> RECORDED INFORMATION
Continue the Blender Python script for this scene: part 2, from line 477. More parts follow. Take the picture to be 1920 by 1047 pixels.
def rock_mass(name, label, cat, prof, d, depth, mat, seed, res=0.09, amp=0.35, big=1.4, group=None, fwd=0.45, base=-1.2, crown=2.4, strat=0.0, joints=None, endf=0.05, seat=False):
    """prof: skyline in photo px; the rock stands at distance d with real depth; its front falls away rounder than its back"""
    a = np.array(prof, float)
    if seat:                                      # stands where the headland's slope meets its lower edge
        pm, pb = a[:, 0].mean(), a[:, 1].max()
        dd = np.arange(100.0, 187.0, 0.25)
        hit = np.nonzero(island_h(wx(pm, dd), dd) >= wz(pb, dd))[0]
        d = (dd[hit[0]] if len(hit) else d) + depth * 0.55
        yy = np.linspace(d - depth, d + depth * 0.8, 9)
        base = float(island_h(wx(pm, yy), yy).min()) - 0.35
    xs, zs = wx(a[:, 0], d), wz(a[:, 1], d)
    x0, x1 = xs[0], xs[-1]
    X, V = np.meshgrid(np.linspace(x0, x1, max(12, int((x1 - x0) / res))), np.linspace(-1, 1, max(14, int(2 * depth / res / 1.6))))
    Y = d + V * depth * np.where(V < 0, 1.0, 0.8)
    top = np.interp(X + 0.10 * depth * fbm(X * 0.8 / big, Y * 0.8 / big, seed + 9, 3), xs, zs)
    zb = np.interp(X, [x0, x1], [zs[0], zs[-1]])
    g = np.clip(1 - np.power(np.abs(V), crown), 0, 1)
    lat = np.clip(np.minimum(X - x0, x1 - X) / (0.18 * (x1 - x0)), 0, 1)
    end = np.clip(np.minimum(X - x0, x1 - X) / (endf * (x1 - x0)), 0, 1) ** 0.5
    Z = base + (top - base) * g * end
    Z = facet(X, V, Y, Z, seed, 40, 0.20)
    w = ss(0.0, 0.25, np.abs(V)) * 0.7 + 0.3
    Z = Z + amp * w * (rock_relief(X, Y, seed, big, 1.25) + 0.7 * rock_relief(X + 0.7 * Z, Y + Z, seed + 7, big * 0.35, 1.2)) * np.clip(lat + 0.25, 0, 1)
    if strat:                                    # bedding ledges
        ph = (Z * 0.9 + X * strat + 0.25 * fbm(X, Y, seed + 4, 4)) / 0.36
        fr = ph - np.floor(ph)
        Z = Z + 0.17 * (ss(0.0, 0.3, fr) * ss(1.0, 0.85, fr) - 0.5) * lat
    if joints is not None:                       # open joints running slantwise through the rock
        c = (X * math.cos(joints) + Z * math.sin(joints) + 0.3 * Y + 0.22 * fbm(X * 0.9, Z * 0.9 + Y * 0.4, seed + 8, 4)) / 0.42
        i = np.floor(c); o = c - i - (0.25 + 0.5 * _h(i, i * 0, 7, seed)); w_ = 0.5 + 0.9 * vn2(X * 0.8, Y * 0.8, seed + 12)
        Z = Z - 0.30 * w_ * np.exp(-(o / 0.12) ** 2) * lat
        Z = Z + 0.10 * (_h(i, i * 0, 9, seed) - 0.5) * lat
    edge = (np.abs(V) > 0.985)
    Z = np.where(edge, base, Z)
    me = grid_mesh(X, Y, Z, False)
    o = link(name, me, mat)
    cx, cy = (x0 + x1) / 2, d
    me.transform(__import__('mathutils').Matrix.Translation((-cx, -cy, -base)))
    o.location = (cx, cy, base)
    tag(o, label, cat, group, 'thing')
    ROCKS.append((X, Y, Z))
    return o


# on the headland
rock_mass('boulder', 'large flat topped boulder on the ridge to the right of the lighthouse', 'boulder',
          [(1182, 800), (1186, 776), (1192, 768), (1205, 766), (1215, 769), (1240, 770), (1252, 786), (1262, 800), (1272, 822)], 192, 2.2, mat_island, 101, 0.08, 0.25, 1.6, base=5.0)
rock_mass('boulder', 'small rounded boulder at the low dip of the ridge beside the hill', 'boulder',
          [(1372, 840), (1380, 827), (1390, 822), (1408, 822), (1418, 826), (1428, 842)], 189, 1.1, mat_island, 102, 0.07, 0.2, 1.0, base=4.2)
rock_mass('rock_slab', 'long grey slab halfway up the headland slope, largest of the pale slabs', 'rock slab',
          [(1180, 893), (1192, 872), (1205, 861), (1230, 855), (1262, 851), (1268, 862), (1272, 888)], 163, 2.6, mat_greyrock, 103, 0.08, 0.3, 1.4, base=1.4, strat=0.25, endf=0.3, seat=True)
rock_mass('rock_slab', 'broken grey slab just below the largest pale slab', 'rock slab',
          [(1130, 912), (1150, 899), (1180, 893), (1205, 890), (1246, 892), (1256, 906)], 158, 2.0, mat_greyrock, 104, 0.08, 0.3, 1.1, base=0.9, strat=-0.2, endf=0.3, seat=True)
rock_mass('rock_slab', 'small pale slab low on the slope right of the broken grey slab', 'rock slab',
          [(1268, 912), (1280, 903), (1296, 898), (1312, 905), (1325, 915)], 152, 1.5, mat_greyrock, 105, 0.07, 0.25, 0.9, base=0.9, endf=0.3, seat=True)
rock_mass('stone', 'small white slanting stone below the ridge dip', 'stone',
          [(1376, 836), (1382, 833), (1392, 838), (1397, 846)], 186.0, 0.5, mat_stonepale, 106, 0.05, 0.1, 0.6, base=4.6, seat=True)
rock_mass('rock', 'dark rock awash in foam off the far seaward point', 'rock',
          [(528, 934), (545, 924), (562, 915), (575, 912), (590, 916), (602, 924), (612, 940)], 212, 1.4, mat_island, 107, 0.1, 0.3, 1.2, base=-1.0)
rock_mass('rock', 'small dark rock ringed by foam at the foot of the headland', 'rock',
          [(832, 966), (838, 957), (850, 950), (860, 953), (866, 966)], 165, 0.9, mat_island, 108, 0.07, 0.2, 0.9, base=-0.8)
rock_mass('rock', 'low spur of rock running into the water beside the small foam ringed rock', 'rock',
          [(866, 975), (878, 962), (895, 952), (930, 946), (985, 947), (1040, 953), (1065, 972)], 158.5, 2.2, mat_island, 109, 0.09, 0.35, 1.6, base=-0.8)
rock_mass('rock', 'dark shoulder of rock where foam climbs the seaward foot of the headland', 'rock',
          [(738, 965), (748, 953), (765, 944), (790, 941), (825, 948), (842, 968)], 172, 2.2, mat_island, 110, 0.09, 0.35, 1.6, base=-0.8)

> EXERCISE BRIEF
All of the data needs to be reproduced exactly, with no line missing.

> TASK RESULT
Continue the Blender Python script for this scene: part 2, from line 477. More parts follow. Take the picture to be 1920 by 1047 pixels.
def rock_mass(name, label, cat, prof, d, depth, mat, seed, res=0.09, amp=0.35, big=1.4, group=None, fwd=0.45, base=-1.2, crown=2.4, strat=0.0, joints=None, endf=0.05, seat=False):
    """prof: skyline in photo px; the rock stands at distance d with real depth; its front falls away rounder than its back"""
    a = np.array(prof, float)
    if seat:                                      # stands where the headland's slope meets its lower edge
        pm, pb = a[:, 0].mean(), a[:, 1].max()
        dd = np.arange(100.0, 187.0, 0.25)
        hit = np.nonzero(island_h(wx(pm, dd), dd) >= wz(pb, dd))[0]
        d = (dd[hit[0]] if len(hit) else d) + depth * 0.55
        yy = np.linspace(d - depth, d + depth * 0.8, 9)
        base = float(island_h(wx(pm, yy), yy).min()) - 0.35
    xs, zs = wx(a[:, 0], d), wz(a[:, 1], d)
    x0, x1 = xs[0], xs[-1]
    X, V = np.meshgrid(np.linspace(x0, x1, max(12, int((x1 - x0) / res))), np.linspace(-1, 1, max(14, int(2 * depth / res / 1.6))))
    Y = d + V * depth * np.where(V < 0, 1.0, 0.8)
    top = np.interp(X + 0.10 * depth * fbm(X * 0.8 / big, Y * 0.8 / big, seed + 9, 3), xs, zs)
    zb = np.interp(X, [x0, x1], [zs[0], zs[-1]])
    g = np.clip(1 - np.power(np.abs(V), crown), 0, 1)
    lat = np.clip(np.minimum(X - x0, x1 - X) / (0.18 * (x1 - x0)), 0, 1)
    end = np.clip(np.minimum(X - x0, x1 - X) / (endf * (x1 - x0)), 0, 1) ** 0.5
    Z = base + (top - base) * g * end
    Z = facet(X, V, Y, Z, seed, 40, 0.20)
    w = ss(0.0, 0.25, np.abs(V)) * 0.7 + 0.3
    Z = Z + amp * w * (rock_relief(X, Y, seed, big, 1.25) + 0.7 * rock_relief(X + 0.7 * Z, Y + Z, seed + 7, big * 0.35, 1.2)) * np.clip(lat + 0.25, 0, 1)
    if strat:                                    # bedding ledges
        ph = (Z * 0.9 + X * strat + 0.25 * fbm(X, Y, seed + 4, 4)) / 0.36
        fr = ph - np.floor(ph)
        Z = Z + 0.17 * (ss(0.0, 0.3, fr) * ss(1.0, 0.85, fr) - 0.5) * lat
    if joints is not None:                       # open joints running slantwise through the rock
        c = (X * math.cos(joints) + Z * math.sin(joints) + 0.3 * Y + 0.22 * fbm(X * 0.9, Z * 0.9 + Y * 0.4, seed + 8, 4)) / 0.42
        i = np.floor(c); o = c - i - (0.25 + 0.5 * _h(i, i * 0, 7, seed)); w_ = 0.5 + 0.9 * vn2(X * 0.8, Y * 0.8, seed + 12)
        Z = Z - 0.30 * w_ * np.exp(-(o / 0.12) ** 2) * lat
        Z = Z + 0.10 * (_h(i, i * 0, 9, seed) - 0.5) * lat
    edge = (np.abs(V) > 0.985)
    Z = np.where(edge, base, Z)
    me = grid_mesh(X, Y, Z, False)
    o = link(name, me, mat)
    cx, cy = (x0 + x1) / 2, d
    me.transform(__import__('mathutils').Matrix.Translation((-cx, -cy, -base)))
    o.location = (cx, cy, base)
    tag(o, label, cat, group, 'thing')
    ROCKS.append((X, Y, Z))
    return o


# on the headland
rock_mass('boulder', 'large flat topped boulder on the ridge to the right of the lighthouse', 'boulder',
          [(1182, 800), (1186, 776), (1192, 768), (1205, 766), (1215, 769), (1240, 770), (1252, 786), (1262, 800), (1272, 822)], 192, 2.2, mat_island, 101, 0.08, 0.25, 1.6, base=5.0)
rock_mass('boulder', 'small rounded boulder at the low dip of the ridge beside the hill', 'boulder',
          [(1372, 840), (1380, 827), (1390, 822), (1408, 822), (1418, 826), (1428, 842)], 189, 1.1, mat_island, 102, 0.07, 0.2, 1.0, base=4.2)
rock_mass('rock_slab', 'long grey slab halfway up the headland slope, largest of the pale slabs', 'rock slab',
          [(1180, 893), (1192, 872), (1205, 861), (1230, 855), (1262, 851), (1268, 862), (1272, 888)], 163, 2.6, mat_greyrock, 103, 0.08, 0.3, 1.4, base=1.4, strat=0.25, endf=0.3, seat=True)
rock_mass('rock_slab', 'broken grey slab just below the largest pale slab', 'rock slab',
          [(1130, 912), (1150, 899), (1180, 893), (1205, 890), (1246, 892), (1256, 906)], 158, 2.0, mat_greyrock, 104, 0.08, 0.3, 1.1, base=0.9, strat=-0.2, endf=0.3, seat=True)
rock_mass('rock_slab', 'small pale slab low on the slope right of the broken grey slab', 'rock slab',
          [(1268, 912), (1280, 903), (1296, 898), (1312, 905), (1325, 915)], 152, 1.5, mat_greyrock, 105, 0.07, 0.25, 0.9, base=0.9, endf=0.3, seat=True)
rock_mass('stone', 'small white slanting stone below the ridge dip', 'stone',
          [(1376, 836), (1382, 833), (1392, 838), (1397, 846)], 186.0, 0.5, mat_stonepale, 106, 0.05, 0.1, 0.6, base=4.6, seat=True)
rock_mass('rock', 'dark rock awash in foam off the far seaward point', 'rock',
          [(528, 934), (545, 924), (562, 915), (575, 912), (590, 916), (602, 924), (612, 940)], 212, 1.4, mat_island, 107, 0.1, 0.3, 1.2, base=-1.0)
rock_mass('rock', 'small dark rock ringed by foam at the foot of the headland', 'rock',
          [(832, 966), (838, 957), (850, 950), (860, 953), (866, 966)], 165, 0.9, mat_island, 108, 0.07, 0.2, 0.9, base=-0.8)
rock_mass('rock', 'low spur of rock running into the water beside the small foam ringed rock', 'rock',
          [(866, 975), (878, 962), (895, 952), (930, 946), (985, 947), (1040, 953), (1065, 972)], 158.5, 2.2, mat_island, 109, 0.09, 0.35, 1.6, base=-0.8)
rock_mass('rock', 'dark shoulder of rock where foam climbs the seaward foot of the headland', 'rock',
          [(738, 965), (748, 953), (765, 944), (790, 941), (825, 948), (842, 968)], 172, 2.2, mat_island, 110, 0.09, 0.35, 1.6, base=-0.8)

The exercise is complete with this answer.